Протестующие против разбора баррикад устроили пожар на майдане Незалежности. Фото: Reuters
Deus ex populo
Однако в субботу на Майдане произошло то, что не происходило многие месяцы: массовое народное волеизъявление путем прямого действия.
Изначально мэрия позвала граждан помочь коммунальщикам с расчисткой проезжей части Крещатика, о чем Кличко таки удалось договориться с обитателями палаточного городка. Клич, подхваченный рядом старых майдановских интернет-сообществ, разлетелся быстро, и уже утром субботы на Крещатике стояла масса народа, просто уставшего от происходящего в центре.
И здесь жители палаток просто растерялись. Взвинченные предыдущим днем, они были настроены на попытки силового разгона. В глазах многих читалась готовность попасть в Вальгаллу. Но вместо строя милиции или Нацгвардии пришли хипстеры, тети бальзаковского возраста, семнадцатилетние девчонки, старички-инженеры и даже люди, стоявшие на Майдане с ноября по март. Бросаться на них с арматурой и воплем «акабы!» было противоестественно. Рассказывать им про «мы здесь народ и мы хотим остаться», уступая в численности примерно один к восьми, – тоже. Очевидное моральное поражение, после которого уже не получается организованно сопротивляться.

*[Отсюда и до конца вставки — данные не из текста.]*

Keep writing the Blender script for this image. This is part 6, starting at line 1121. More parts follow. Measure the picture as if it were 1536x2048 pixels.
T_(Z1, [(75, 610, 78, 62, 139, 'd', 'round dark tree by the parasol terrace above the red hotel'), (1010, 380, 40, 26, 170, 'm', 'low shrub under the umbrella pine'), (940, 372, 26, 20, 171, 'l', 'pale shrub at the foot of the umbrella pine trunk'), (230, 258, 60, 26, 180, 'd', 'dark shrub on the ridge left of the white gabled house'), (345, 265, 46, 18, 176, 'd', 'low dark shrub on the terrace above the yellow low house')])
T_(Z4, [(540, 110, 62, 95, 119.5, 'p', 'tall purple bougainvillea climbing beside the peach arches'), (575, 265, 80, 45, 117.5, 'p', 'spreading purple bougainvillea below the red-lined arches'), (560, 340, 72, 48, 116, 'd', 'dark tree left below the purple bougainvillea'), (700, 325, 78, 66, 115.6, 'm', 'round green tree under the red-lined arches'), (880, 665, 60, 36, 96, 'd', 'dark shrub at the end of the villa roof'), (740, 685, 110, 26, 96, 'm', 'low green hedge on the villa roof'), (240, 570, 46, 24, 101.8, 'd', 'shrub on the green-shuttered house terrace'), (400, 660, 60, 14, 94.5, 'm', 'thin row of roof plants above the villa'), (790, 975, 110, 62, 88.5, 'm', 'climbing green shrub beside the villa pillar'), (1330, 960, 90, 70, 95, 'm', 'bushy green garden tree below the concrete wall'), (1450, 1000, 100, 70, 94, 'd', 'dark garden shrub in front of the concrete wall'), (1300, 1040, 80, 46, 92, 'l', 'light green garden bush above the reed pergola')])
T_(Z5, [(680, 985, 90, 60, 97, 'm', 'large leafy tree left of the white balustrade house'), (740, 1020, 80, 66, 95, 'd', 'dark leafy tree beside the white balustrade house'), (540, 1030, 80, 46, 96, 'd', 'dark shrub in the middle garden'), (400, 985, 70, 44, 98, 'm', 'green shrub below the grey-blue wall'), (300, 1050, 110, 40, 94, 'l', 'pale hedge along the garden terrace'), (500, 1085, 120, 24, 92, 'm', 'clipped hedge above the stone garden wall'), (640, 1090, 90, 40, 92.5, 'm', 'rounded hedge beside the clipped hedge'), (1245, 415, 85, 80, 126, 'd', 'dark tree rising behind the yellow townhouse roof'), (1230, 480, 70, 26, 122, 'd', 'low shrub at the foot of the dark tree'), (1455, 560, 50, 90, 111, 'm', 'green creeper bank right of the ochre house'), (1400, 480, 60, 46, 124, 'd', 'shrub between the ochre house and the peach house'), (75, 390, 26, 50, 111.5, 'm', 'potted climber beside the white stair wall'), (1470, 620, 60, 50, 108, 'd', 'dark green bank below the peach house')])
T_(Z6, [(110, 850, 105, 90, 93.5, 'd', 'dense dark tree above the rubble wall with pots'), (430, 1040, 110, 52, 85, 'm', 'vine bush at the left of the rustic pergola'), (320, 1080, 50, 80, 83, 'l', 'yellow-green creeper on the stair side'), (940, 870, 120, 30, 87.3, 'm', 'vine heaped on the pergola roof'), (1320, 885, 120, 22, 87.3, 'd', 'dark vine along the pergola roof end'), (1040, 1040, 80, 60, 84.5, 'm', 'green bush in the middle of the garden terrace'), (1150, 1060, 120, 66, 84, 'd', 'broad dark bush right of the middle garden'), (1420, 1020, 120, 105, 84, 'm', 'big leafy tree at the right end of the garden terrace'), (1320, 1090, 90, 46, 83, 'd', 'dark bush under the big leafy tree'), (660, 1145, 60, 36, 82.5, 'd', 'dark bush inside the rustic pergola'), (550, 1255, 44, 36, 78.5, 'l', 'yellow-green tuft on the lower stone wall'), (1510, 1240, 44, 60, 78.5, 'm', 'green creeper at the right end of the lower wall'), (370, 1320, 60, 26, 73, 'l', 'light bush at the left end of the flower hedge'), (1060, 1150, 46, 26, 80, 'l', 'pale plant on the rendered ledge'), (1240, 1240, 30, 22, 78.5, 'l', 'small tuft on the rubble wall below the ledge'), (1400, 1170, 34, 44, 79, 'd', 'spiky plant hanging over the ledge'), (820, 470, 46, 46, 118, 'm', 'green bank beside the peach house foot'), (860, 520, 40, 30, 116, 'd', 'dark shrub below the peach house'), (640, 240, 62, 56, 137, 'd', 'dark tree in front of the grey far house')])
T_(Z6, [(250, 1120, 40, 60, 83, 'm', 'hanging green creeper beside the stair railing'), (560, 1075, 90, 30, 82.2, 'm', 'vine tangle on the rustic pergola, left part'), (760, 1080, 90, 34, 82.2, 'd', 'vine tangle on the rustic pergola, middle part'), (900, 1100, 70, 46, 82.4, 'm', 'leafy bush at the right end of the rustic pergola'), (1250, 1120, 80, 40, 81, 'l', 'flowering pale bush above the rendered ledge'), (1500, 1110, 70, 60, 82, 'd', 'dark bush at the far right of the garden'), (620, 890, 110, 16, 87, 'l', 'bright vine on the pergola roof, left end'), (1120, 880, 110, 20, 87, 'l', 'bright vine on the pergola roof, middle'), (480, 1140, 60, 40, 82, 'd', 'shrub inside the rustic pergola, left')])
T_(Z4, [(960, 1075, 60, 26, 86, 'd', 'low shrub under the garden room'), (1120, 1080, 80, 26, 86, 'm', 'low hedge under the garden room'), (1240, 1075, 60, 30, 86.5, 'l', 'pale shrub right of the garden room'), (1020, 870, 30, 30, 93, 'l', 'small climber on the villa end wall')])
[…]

В итоге большинство из них безучастно смотрели за разборкой своих палаток, пока кому-то на волне общего отчаяния по старой памяти не пришла в голову идея: поджог нескольких баррикад. В ряде мест огонь перекинулся на палатки. Это привлекло уже не на Крещатик, а в центр Майдана сначала пожарных, а потом и участников субботника. Здесь уже были и стычки, но немногочисленные: большинство майдановцев, попросив собравшихся дать им немного времени, забирали вещи из палаток и уходили. Некоторые не забывали поджечь их за собой, то ли из вредности, то ли повинуясь мистическому ритуалу расставания с прошлым. Уже к вечеру субботы от поселения осталось лишь несколько шатров и баррикада на Институтской.
Сбор возмущенных киевлян был отправной точкой палаточного городка на Майдане – он же стал и его финальным аккордом.
Впрочем, даже без палаток в центре Киева Майдан как форма предъявления требований к власти для украинцев – это уже даже не традиция. Это – черта менталитета, а значит, она еще не раз проявит себя.